Reproduce nothing but the lines from the start of the material through the line that includes "COL = sc.collection", both ends included, and omit every picture.

-=-=-=-=-

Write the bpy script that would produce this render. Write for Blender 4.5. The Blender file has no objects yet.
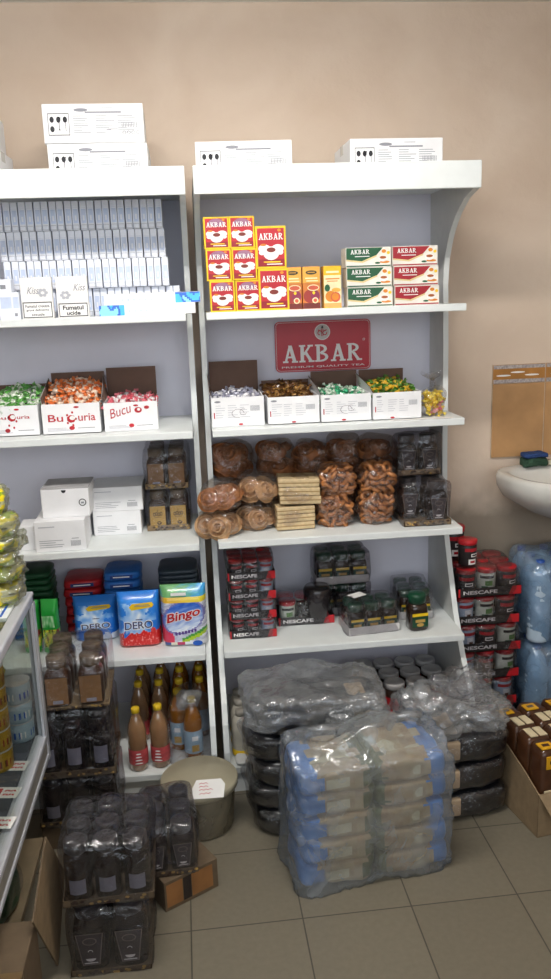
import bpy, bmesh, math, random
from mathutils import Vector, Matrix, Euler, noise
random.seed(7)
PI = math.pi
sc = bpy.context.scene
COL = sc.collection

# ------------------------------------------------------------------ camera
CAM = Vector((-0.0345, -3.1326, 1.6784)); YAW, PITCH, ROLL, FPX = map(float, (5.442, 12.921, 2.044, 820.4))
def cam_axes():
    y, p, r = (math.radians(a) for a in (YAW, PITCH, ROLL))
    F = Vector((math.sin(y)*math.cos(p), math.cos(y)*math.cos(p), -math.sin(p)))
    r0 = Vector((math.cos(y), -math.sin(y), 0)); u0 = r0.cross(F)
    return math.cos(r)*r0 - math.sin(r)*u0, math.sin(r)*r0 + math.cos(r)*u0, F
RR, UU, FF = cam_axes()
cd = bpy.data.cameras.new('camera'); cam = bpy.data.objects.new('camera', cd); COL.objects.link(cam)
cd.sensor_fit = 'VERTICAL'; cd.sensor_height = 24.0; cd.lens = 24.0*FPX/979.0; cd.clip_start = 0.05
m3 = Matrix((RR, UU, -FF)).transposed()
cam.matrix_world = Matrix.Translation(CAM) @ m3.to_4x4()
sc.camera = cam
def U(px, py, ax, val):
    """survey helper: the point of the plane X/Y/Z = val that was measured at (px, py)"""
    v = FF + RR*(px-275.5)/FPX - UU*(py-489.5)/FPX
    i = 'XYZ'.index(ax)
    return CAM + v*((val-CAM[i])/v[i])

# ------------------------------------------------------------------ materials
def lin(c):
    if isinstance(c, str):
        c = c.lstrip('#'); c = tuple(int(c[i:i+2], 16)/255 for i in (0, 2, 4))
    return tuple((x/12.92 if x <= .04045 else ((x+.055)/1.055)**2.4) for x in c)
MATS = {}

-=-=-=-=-

> _COMPLETED EXERCISE_:
Write the bpy script that would produce this render. Write for Blender 4.5. The Blender file has no objects yet.
import bpy, bmesh, math, random
from mathutils import Vector, Matrix, Euler, noise
random.seed(7)
PI = math.pi
sc = bpy.context.scene
COL = sc.collection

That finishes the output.